A political analyst at CNN says this should be the last straw:
The ProPublica report revealed Thomas’s troubling ties to Harlan Crow, a major Republican donor. According to the report, Thomas has enjoyed a number of benefits over the past 20-odd years of their relationship, including cruises on Crow’s 162-foot yacht, stays at Crow’s properties in the Adirondacks and East Texas, and use of Crow’s private jet. According to the report, “The extent and frequency of Crow’s apparent gifts to Thomas have no known precedent in the modern history of the U.S. Supreme Court.”
Of course there is no way that Republicans would remove a reliable wingnut and allow a vacancy to be filled by a Biden nominee, so Thomas is safe no matter what he did or what he ever does in the future. Such is the sorry state of American democracy.
Politicians sometimes ask for advice from an “integrity commissioner” or whatnot. Does such a resource exist for judges or are they assumed to act to avoid the appearance of impropriety?
In Canada, there was a judge who was allegedly hit by a drunk marine while on vacation, though some reports proffer a different story. After a complaint he oddly remains on leave which is said to likely influence some future cases.

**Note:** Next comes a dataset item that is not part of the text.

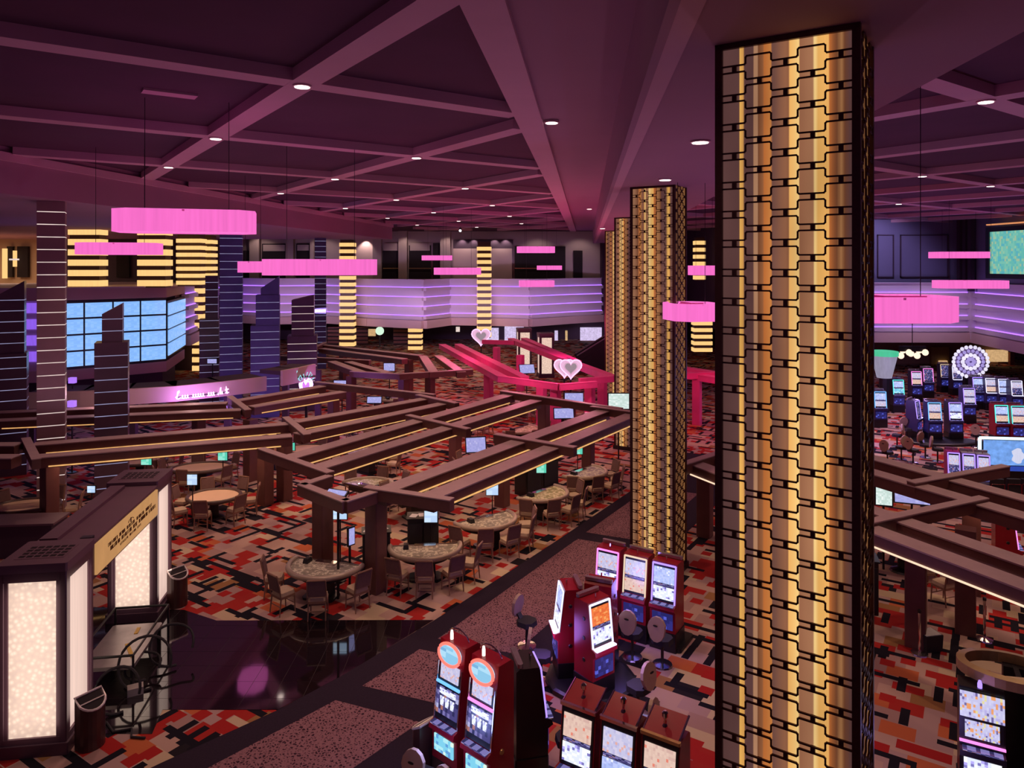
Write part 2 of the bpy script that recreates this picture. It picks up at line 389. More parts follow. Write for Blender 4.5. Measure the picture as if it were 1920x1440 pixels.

So it’s like this. “The extent and frequency of Crow’s apparent gifts to Thomas have no known precedent in the modern history of the U.S. Supreme Court.” But that’s OK, although blatantly illegal. The fact that Crow is a far-right neo-Nazi is OK, too. That Thomas’ wife has a long history of advocating for far-right causes and collects grift from far-right lobbyists is perfectly fine. That she participated in the Jan 6 insurrection is OK, too.